Zaschnięte pąki
W zeszłym roku kupiłam różanecznik w doniczce. Na zimę ustawiłam go w widnej piwnicy, a wiosną na tarasie. Jego pąki zaschły. Dlaczego? Kamila B.
1 z 2
2 z 2
Trudno mi podać jednoznaczną przyczynę tej sytuacji. Nie pisze Pani, jaka temperatura panowała w piwnicy (mogło być za ciepło) ani jak często podlewała Pani roślinę. Przypuszczam, że mogło dojść do przesuszenia różanecznika. Pąki należą do bardzo delikatnych fragmentów roślin i zwykle pierwsze reagują na niekorzystne warunki.
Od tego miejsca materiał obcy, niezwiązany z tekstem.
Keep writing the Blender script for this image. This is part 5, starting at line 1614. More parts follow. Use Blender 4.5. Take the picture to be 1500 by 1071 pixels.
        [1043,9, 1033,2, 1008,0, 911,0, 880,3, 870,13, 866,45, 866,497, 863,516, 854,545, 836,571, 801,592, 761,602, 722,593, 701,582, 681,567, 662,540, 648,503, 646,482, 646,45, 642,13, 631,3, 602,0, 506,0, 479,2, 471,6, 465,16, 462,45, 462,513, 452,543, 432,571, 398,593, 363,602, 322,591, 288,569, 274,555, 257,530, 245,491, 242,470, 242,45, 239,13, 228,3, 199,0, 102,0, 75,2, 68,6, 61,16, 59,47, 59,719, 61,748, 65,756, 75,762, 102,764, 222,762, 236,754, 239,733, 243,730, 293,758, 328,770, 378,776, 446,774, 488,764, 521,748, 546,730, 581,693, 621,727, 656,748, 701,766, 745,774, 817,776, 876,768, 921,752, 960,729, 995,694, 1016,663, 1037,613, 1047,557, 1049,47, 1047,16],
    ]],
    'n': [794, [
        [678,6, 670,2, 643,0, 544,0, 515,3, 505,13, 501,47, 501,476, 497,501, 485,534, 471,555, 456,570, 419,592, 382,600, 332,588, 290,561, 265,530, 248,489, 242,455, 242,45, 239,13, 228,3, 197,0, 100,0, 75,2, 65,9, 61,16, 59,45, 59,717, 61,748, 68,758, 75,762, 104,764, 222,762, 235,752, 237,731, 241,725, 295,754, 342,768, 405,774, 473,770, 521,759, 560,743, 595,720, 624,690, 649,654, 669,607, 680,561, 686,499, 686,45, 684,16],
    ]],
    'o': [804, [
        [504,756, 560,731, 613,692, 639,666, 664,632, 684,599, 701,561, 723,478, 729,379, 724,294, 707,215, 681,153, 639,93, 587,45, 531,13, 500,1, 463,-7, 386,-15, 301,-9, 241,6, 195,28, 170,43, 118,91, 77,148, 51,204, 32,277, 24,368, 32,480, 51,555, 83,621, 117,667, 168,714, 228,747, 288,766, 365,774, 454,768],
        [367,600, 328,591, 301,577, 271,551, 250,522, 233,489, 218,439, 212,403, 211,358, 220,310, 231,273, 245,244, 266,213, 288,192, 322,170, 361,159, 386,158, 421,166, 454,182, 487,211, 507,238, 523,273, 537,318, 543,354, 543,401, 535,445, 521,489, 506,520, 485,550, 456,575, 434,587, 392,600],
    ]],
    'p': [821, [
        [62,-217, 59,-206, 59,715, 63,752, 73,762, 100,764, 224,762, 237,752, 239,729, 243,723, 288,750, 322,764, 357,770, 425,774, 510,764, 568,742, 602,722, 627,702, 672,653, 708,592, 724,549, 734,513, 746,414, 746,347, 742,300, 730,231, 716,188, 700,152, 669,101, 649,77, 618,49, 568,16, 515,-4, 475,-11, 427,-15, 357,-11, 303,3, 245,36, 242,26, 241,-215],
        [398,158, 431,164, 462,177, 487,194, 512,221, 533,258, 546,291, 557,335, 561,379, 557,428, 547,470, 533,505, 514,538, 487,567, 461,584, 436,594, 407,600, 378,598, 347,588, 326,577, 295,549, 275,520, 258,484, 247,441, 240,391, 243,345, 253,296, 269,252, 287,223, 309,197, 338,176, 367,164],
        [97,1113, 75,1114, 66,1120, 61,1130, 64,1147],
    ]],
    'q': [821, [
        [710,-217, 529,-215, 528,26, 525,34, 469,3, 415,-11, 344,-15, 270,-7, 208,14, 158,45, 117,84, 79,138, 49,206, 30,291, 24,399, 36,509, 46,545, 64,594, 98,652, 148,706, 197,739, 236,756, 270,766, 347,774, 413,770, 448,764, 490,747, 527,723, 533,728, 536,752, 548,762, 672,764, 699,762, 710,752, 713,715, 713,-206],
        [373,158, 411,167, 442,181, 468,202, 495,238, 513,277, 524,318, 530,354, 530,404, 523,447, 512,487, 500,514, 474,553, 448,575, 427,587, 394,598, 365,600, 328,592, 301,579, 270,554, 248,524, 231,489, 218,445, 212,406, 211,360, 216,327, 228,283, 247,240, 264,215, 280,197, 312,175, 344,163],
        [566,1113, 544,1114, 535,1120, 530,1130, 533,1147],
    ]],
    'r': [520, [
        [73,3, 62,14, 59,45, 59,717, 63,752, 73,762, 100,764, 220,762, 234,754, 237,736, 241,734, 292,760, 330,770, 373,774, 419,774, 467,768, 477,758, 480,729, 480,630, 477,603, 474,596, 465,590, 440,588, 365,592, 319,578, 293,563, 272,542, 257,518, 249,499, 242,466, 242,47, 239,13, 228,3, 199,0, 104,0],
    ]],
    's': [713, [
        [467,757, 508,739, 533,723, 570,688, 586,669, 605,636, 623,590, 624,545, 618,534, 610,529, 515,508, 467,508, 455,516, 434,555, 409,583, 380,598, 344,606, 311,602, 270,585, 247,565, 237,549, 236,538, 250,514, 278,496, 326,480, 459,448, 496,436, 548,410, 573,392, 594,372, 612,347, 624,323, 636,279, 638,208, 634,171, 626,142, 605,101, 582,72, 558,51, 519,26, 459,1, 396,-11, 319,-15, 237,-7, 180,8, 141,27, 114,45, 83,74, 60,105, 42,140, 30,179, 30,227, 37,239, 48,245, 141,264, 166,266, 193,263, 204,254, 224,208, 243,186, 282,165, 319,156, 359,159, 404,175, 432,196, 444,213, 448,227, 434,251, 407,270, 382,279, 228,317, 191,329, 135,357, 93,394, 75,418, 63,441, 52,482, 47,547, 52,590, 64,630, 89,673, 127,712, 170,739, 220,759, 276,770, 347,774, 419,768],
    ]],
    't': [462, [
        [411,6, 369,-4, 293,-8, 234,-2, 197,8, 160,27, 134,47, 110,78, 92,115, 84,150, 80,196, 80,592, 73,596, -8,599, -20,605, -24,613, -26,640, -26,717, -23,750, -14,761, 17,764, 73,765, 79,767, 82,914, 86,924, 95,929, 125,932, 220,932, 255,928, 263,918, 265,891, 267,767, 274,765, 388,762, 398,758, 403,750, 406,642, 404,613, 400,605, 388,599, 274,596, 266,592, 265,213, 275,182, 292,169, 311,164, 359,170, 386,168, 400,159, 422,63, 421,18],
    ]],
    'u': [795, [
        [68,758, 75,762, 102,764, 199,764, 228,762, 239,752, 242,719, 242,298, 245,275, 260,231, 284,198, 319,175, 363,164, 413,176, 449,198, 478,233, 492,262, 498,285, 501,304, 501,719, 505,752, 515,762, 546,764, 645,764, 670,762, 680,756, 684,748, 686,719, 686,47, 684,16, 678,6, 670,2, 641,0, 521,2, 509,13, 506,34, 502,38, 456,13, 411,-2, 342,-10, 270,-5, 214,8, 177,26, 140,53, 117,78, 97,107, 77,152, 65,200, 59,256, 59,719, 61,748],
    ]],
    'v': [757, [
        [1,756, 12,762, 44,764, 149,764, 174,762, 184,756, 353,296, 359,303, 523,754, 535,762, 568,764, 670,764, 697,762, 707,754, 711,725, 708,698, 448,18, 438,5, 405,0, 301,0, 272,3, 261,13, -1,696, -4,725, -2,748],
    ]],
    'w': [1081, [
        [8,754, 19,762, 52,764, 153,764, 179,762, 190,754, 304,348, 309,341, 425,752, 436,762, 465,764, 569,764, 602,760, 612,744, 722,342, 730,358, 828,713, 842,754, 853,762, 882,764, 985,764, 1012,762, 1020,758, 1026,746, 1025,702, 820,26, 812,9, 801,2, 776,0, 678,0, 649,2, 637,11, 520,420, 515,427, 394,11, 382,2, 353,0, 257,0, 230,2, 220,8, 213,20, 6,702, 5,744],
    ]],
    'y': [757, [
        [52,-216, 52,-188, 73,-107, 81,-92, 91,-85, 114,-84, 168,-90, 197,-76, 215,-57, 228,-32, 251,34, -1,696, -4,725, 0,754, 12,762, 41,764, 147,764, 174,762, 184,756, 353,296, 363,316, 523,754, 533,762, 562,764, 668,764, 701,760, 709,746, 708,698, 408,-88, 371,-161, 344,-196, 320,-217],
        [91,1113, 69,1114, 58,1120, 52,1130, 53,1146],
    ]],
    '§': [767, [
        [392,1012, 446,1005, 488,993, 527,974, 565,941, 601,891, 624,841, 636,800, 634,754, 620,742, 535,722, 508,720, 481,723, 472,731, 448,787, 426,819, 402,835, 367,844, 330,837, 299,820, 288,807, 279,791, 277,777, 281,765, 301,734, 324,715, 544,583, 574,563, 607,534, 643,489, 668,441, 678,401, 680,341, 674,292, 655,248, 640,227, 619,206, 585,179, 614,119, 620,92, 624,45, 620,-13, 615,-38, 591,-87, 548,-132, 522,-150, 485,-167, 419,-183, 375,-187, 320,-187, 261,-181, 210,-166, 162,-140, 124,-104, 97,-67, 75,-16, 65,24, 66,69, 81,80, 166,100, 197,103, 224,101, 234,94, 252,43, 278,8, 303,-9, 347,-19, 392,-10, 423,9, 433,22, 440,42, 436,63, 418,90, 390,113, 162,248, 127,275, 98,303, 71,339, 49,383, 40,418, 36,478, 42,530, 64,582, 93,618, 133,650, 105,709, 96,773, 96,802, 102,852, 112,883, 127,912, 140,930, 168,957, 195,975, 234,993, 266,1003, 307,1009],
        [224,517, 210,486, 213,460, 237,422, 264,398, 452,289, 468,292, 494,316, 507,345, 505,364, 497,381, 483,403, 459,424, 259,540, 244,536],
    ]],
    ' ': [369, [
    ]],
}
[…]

Podlewanie zimą jest istotne szczególnie wtedy, gdy roślina rośnie w pojemniku, a temperatura w pomieszczeniu wynosi powyżej zera. W takich warunkach roślina transpiruje (czyli wyparowuje) wodę stosunkowo intensywnie, a przy braku możliwości jej uzupełnienia dochodzi do więdnięcia liści czy zasychania pąków. Proszę pamiętać, że nawet jednorazowe, ale trwające dłużej przesuszenie może się tak objawić. Wystarczy, by pozostawiała Pani różanecznik bez wody przez 2-3 tygodnie. Oczywiście zaschnięcie pąków może być także spowodowane ich przemarznięciem, ale wtedy w pomieszczeniu musiałoby być bardzo zimno (korzenie niektórych odmian przemarzają przy temperaturze -10°C). Pozostaje jeszcze sprawa określenia "widne pomieszczenie" - to, co dla nas wydaje się wystarczające, nie musi wcale takie być dla rośliny. Ale niedostatek światła raczej nie wpłynął na kondycję pąków. Najlepszym rozwiązaniem byłoby jednak wysadzenie rośliny do gruntu, gdyż to jest dla niej naturalne stanowisko. Proszę pamiętać, że różaneczniki najlepiej czują się w cieniu lub półcieniu oraz w kwaśnej przepuszczalnej glebie.